そうなると、 a の中身は、前半は v に move され、後半は元のまま、という中途半端な状態になり、
また、既に v に move されていた a の中身は、完全に失われてしまうことになります。


このことを、少し難しい言葉で言うと、 rvalue reference 版の to_vector
例外安全の強い保証を満たさない関数である、と表現することができます。
ここで、この関数内の std::move を std::move_if_noexcept に置き換えると、

template<class T, std::size_t N>
std::vector<T> to_vector( std::array<T, N> && a )
{
  std::vector<T> v;
  v.reserve(N);
  
  // 各要素を move していく
  for( auto& x : a ) {
    v.push_back( std::move_if_noexcept(x) );  // ただし例外を投げうる場合は copy
  }
  
  return v;
}

この関数は、例外安全の強い保証を満たすようになります。*2
もし x が std::move_if_noexcept によって move されるようなら、 T の move constructor ( std::vector の rvalue reference 版の push_back は、内部で move constructor を呼び出します*3)は例外をそもそも投げないので、この関数はそもそも例外を投げないことになります。*4
T の move constructor が例外を投げうる場合、 std::move_if_noexcept は x を move しないので、 a の中身は保存されたまま v へと copy されます。仮にその処理の途中で例外が投げられたとしても、 a の中身はきちんと残っているため、情報が失われることはないのです。

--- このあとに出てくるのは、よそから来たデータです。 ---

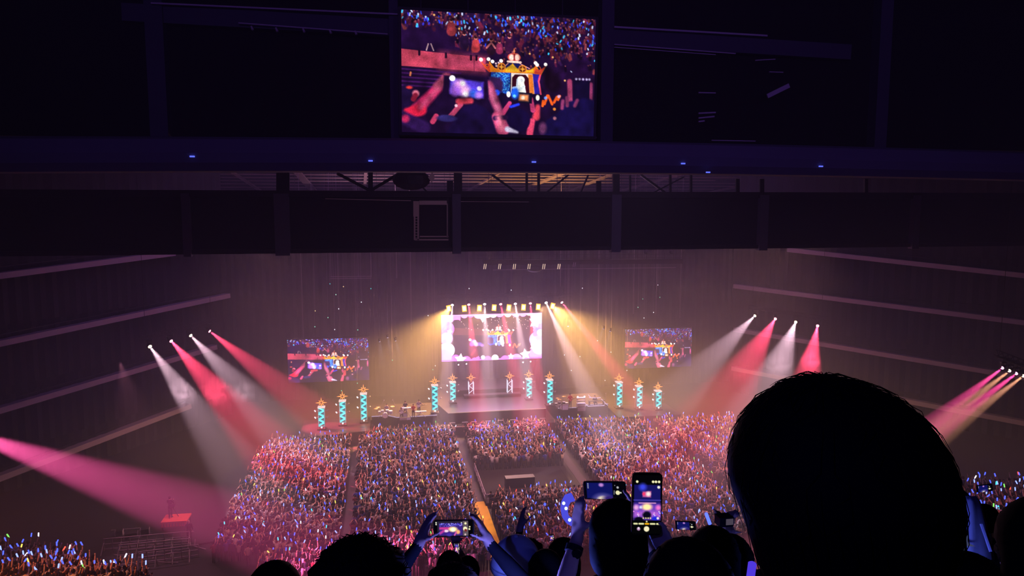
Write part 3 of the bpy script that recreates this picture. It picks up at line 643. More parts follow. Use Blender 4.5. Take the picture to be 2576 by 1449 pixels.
platform('stage_step', 'pale lit step before the upper riser in mid stage', [(9.4, 87.5), (16.4, 87.5), (16.4, 88.5), (9.4, 88.5)], ZS + .004, ZS + .35, ())
platform('band_riser', 'band platform with violet lit edges at the left of the stage', [(-1.6, 81.6), (.3, 81.6), (1.2, 80.7), (5.6, 80.9), (5.6, 86.5), (-1.6, 86.5)], 0, ZS, (0, 1, 2), M_edgev)
platform('band_riser', 'band platform with violet lit edges at the right of the stage', [(19.6, 81.3), (22.6, 81.3), (23.3, 82.2), (25.9, 82.2), (25.9, 87.5), (19.6, 87.5)], 0, ZS, (0, 1, 2), M_edgev)
MB().box((12.6, 79.6, .45), (30, 1.3, .9)).build('front_step', M_front)
o = bpy.data.objects['front_step']; tag(o, 'long low black step in front of the whole stage', 'stage')
lip = MB().box((0, 0, 0), (10, .12, .08)).build('lit_strip', mat('pale_deck', srgb(150, 110, 110), .5), o); lip.location = (12.2, 79.0, .92)
for k, x in enumerate((7.2, 8.6, 9.6, 11.2, 12.6, 14.0, 15.6, 17.4)):
    t = thing('floor_monitor', '%s wedge monitor from the left along the stage front' % ORD[k], 'speaker', (x, 79.65, .9), 'wedge monitors along the stage front')
    MB().prism([(-.3, 0), (.3, 0), (.12, .34), (-.2, .34)], (-.32, 0, 0), (0, 1, 0), (0, 0, 1), (.64, 0, 0)).build('cabinet', M_fix, t)
    MB().bar((-.3, -.2, .36), (.3, -.2, .36), .03).build('handle', M_ledge, t)
# truss towers, cyan lit, a golden star on top
M_cy = glow('cyan_tube', (0.10, 0.92, 0.95), 2.6); M_cyd = glow('cyan_gauze', (0.010, 0.16, 0.21), 1.3)
M_cye = glow('cyan_edge', (0.12, 0.72, 0.80), 1.0)
M_cyw = glow('pale_tube', (0.72, 0.76, 0.95), 1.9); M_or = glow('orange_star_tube', (1.0, 0.30, 0.07), 2.4)
M_cap = glow('tower_cap_light', (1.0, 0.72, 0.68), 1.4); M_lamp = glow('small_lamp', (0.85, 0.85, 0.95), 2.2)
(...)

このように、 std::move_if_noexcept は、複数のオブジェクトを連続して move する処理において、
例外安全の強い保証を得るために使用される関数です。
しかし、そもそも例外安全の強い保証を必要とするケースは、実際の C++ プログラミングでは滅多にありません。
実際問題として、例外安全の強い保証を得ようとすると、上記のコードのように、
本来は move によって効率よく処理を行えていた部分が copy になり、その結果 効率が低下する、
なんてことが普通に起きたりするので、尚更 例外安全の強い保証は必要とされません。


ここで誤解しないでいただきたいのは、別に「例外安全はコストがかかるから、しないほうがいい」ということを言っているのではなく、
確かに例外安全の強い保証*5を得るためには、効率が低下することも多いのですが、
例外安全の基本的な保証*6だけを満たす場合においては、効率は低下せず、むしろ綺麗なコードになる場合のほうが多い、という点です。
ここで例外安全について詳しく述べるつもりはありませんが、そのことだけは覚えておいてください。

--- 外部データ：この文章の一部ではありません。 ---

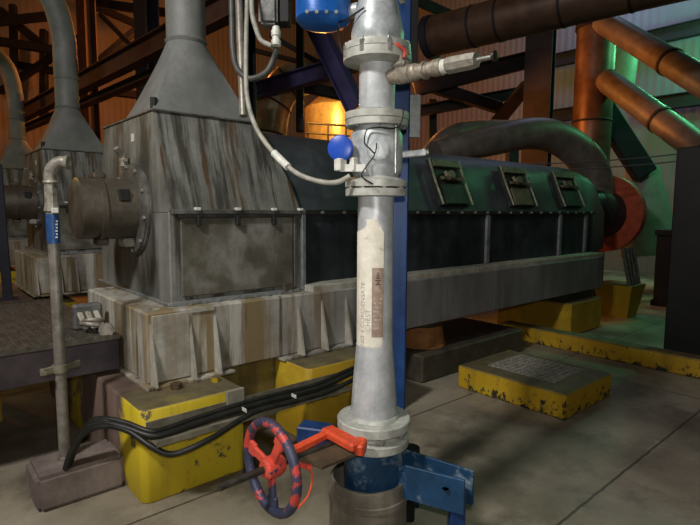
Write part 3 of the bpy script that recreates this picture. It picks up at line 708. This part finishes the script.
# blue column behind the pipe
co = at(396.5, 250, 2.78); cx_, cy_ = co.x, co.y
bc = thing('blue_column', (cx_, cy_, 0), 'dark blue square steel column directly behind the white pipe', 'column')
Rz = Matrix.Rotation(YAW-PI/2, 3, 'Z')
MB().box((cx_-.055, cy_-.055, 0), (cx_+.055, cy_+.055, 3.6), .008, Rz).build('column_shaft', 'blue', bc)
MB().box((cx_-.13, cy_-.13, 0), (cx_+.13, cy_+.13, .015), .002, Rz).build('base_plate', 'blue', bc)
sp_ = Vector((cx_, cy_, 0))+rgt*.085
MB().box((sp_.x-.03, sp_.y-.012, 1.98), (sp_.x+.03, sp_.y+.012, 2.2), .003, Rz).build('grey_plate', 'seam', bc)
kk = at(411, 20, 3.2)
tag(MB().box((kk.x-.04, kk.y-.05, 2.42), (kk.x+.04, kk.y+.05, 3.3), .004, Rz).build('channel_steel', 'darkbox'), 'black channel steel hanging right of the blue column at the top', 'steel channel')

# knife gate valve, blue body, sleeve pot
zg = zp(441)
gv = thing('gate_valve', (PX, PY, zp(492)), 'gate valve with orange yoke and red and blue handwheel at the foot of the pipe', 'valve')
lat([(442, 28), (441, 35), (434, 35.5), (433, 33), (432, 27), (426, 27), (425, 24)], 'valve_flange', 'flange', gv)
lat([(520, 28), (494, 28), (470, 29), (443, 30), (442, 28)], 'blue_collar', 'bluebracket', gv)
SZ2 = .572; WX = 1.068; AY = PY
WD = at(271, 467, 1.98)
# the stem axis runs through the body, towards -X
WX = atx(271, 467, 1.06).x; wc = aty(271, 467, PY); WX, SZ2 = wc.x, wc.z
stem = MB().cyl((PX-.1, AY, SZ2), (WX-.05, AY, SZ2), .014, seg=16).build('stem', 'stem', gv)
e1 = aty(219, 486, PY)
MB().cyl((WX-.04, AY, SZ2), (e1.x, AY, SZ2-.005), .014, seg=16).build('stem_cover', 'stem', gv)
HR = .174
hw = MB().torus((WX, AY, SZ2), (1, 0, 0), HR, .0195, 64, 14).build('handwheel', 'wheelblue', gv)
MB().lathe((WX-.035, AY, SZ2), (1, 0, 0), [(0, .03), (.01, .042), (.06, .045), (.085, .035), (.085, .016)], 28).build('hub', 'wheelred', hw)
for k, a in enumerate((math.radians(12), math.radians(118), math.radians(265))):
    d = Vector((0, math.cos(a), math.sin(a))); c0 = Vector((WX, AY, SZ2))
    MB().bar(c0+d*.03, c0+d*(HR-.01), .04, .016, (1, 0, 0), .004).bar(c0+d*(HR-.06), c0+d*(HR-.006), .06, .018, (1, 0, 0), .005).build('spoke', 'wheelred' if k != 2 else 'wheelblue', hw)
YZ = SZ2+.03
cA, cB = atz(326, 430, YZ), atz(358, 447, YZ)
MB().bar(cA, cB, .07, .04, (0, 0, 1), .01).build('yoke_crossbar', 'orange', gv)
MB().bar(cB+Vector((-.0, .0, -.02)), cB.lerp(Vector((PX, PY, YZ-.02)), .25), .045, .055, (0, 0, 1), .008).build('bonnet_flange', 'orange', gv)
MB().bar(cA.lerp(cB, .15), atz(291, 452, YZ-.015), .034, .036, (0, 0, 1), .008).build('yoke_arm', 'orange', gv)
pz_ = SZ2-.012
MB().prism([atz(299, 461, pz_), atz(331, 443, pz_), atz(366, 452, pz_), atz(322, 470, pz_)], (0, 0, .012)).build('oil_plate', 'darkplate', gv)
MB().bar(atz(297, 464, SZ2), atz(312, 468, SZ2), .02, .02, (0, 0, 1), .005).build('lock_lever', 'wheelred', gv)
q = atz(310, 468, SZ2)
MB().tube([q, q+Vector((.01, 0, -.05)), q+Vector((-.01, 0, -.11)), q+Vector((-.05, .02, -.16))], .004, 8).build('lock_wire', 'orange', gv)
q0, q1 = atz(300, 432, .60), atz(330, 436, .60)
MB().bar(q0, q1, .09, .085, (0, 0, 1), .006).build('bonnet_box', 'blue', gv)

PZ = zp(474); PS = P0-rgt*.022
po = thing('pipe_sleeve', (PX, PY, 0), 'open stained steel sleeve pot around the foot of the pipe', 'pipe sleeve')
ro = rp(38.5, PZ)
MB().lathe(PS, AX, [(.0, ro+.01), (.03, ro+.004), (.22, ro), (PZ-.012, ro), (PZ, ro-.006), (PZ, ro-.016), (PZ-.05, ro-.02), (.1, ro-.02), (.1, .03)], 48).build('sleeve_wall', 'pot', po)
MB().lathe(PS, AX, [(PZ-.10, ro+.001), (PZ-.095, ro+.006), (PZ-.07, ro+.006), (PZ-.065, ro+.001)], 48, cap=False).build('sleeve_band', 'pot', po)
# blue support bracket
zt_ = .47
ba = thing('support_bracket', atz(440, 500, 0.0), 'blue steel bracket of two parallel plates right of the sleeve pot', 'bracket')
fA, fB = atz(381, 459, zt_), atz(465, 480, zt_); rA, rB = atz(404, 449, zt_), atz(474, 471, zt_)
for nm, A, B in (('plate', fA, fB), ('plate', rA, rB)):
    MB().bar(A-Vector((0, 0, .078)), B-Vector((0, 0, .078)), .014, .156, (0, 0, 1), .002).build(nm, 'bluebracket', ba)
e = (fB-fA).normalized()
L1 = fB-e*.05+(rB-fB)*.5
MB().box((L1.x-.032, L1.y-.032, 0), (L1.x+.032, L1.y+.032, zt_-.06), .006, Rz).build('leg', 'blue', ba)
MB().box((L1.x-.09, L1.y-.09, 0), (L1.x+.09, L1.y+.09, .012), .002, Rz).build('base_plate', 'bluebracket', ba)
for t_ in (.15, .8): MB().cyl(fA.lerp(fB, t_)-Vector((0, 0, .05))-e.cross(Vector((0, 0, 1)))*-.018, fA.lerp(fB, t_)-Vector((0, 0, .05))+e.cross(Vector((0, 0, 1)))*.018, .016, seg=6).build('bolt', 'bolt', ba)
tag(MB().lathe(atz(410, 453, .36), (0, 0, 1), [(0, .05), (.03, .05), (.03, .02)], 24).lathe(atz(410, 453, .36)-Vector((0, 0, .36)), (0, 0, 1), [(0, .03), (.36, .03)], 16).build('floor_stub', 'darkbox'), 'dark capped floor stub behind the blue bracket', 'pipe stub')

# ================================================================== CONDUIT POST (left)
pb = atz(65, 458, .194); pt = at(50, 195, (pb-EYEP).dot(F_)+.0)
pt = Vector((pb.x, pb.y, 1.68)); 
tp = aty(51, 190, pb.y)
pt = Vector((tp.x, tp.y, tp.z))
cp = thing('conduit_post', pb, 'galvanised conduit post with elbow on top standing on the brown kerb', 'conduit')
Lz = lambda f: pb.lerp(pt, f)
dv = (pt-pb).normalized()
MB().cyl(pb-Vector((0, 0, .0)), pt, .030, seg=24).build('conduit_pipe', 'conduit', cp)
MB().lathe(pb, dv, [(.0, .040), (.012, .040), (.014, .032)], 24).build('base_collar', 'conduit', cp)
zz = lambda y: (aty(51, y, pb.y).z-pb.z)
MB().lathe(pb, dv, [(zz(212), .030), (zz(211), .040), (zz(203), .033), (zz(202), .033), (zz(199), .033), (zz(198), .033), (zz(188), .033), (zz(186), .032)], 8).build('union_fitting', 'castfit', cp)
el = aty(51, 186, pb.y)
MB().tube([el, el+Vector((0, 0, .06)), el+Vector((.012, -.012, .1)), el+Vector((.04, -.035, .125)), el+Vector((.075, -.06, .125))], .032, 20, 6).torus(el+Vector((.072, -.058, .125)), (.8, -.6, 0), .029, .009, 24, 8).torus(el+Vector((0, 0, .02)), (0, 0, 1), .030, .01, 24, 8).build('elbow', 'castfit', cp)
MB().lathe(pb, dv, [(zz(243), .0310), (zz(243), .033), (zz(214), .033), (zz(214), .0310)], 24).build('blue_sleeve_tag', 'bluetag', cp)
tv = math.atan2(-pb.y, -pb.x)
q = aty(53, 210.5, pb.y)
MB().box((q.x-.016, q.y-.056, q.z-.014), (q.x+.016, q.y-.03, q.z+.014), .003).build('white_tag', 'whitelabel', cp)
m = MB()
for k in range(6):
    q = aty(54.5, 221+k*3.2, pb.y); c0 = Vector((q.x+.004, q.y-.034, q.z)); m.box(c0-Vector((.004+.003*(k % 2), .001, .005)), c0+Vector((.004, .001, .004)))
m.build('tag_print', 'whitelabel', cp)
q = aty(60, 368, pb.y)
MB().lathe((q.x, q.y, q.z), dv, [(-.02, .033), (-.02, .040), (.02, .040), (.02, .033)], 24).bar((q.x-.1, q.y-.03, q.z), (q.x+.11, q.y+.03, q.z), .016, .04, (0, 0, 1), .004).cyl((q.x-.085, q.y-.05, q.z), (q.x-.085, q.y+.01, q.z), .014, seg=6).build('pipe_clamp', 'tray', cp)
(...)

さて、ネタが尽きてきたのか、少々脇道にズレてしましました。そろそろまとめに入りましょう。


このように、 std::move_if_noexcept は、普通にコードを書いている上では、まずお世話にならないものです。
ですので、今回の記事も、
「こんなものがあるんだよ」
「へー」
程度の軽いノリで片付けていただければいいんじゃないでしょうか、


と、最後gdgdになってしまいましたが、今回の解説記事は、以上で終りにしたいと思います。

*1:以降、単に const reference と表現します。

*2:厳密には、 T に対する copy が定義されず、かつ move が例外を投げうる場合には、例外安全の強い保証は満たせません。が、そのような場合には、どのようにコードを書いても、例外安全の強い保証を満たすようにすることは出来ないので、そのような場合に対処する必要はありません。

*3:厳密に言うなら、アロケータによっては move constructor は呼ばれないかもしれませんが、そんなケースは普通の C++ コードではまず起きえないです。

*4:厳密には、 v.push_back 自体はメモリ確保失敗の例外を投げる可能性があるのですが、 v.reserve(N) で予め領域を確保してあるので、 v.reserve(N); の処理さえ終わっているなら、 to_vector 内で例外が投げられる可能性はありません。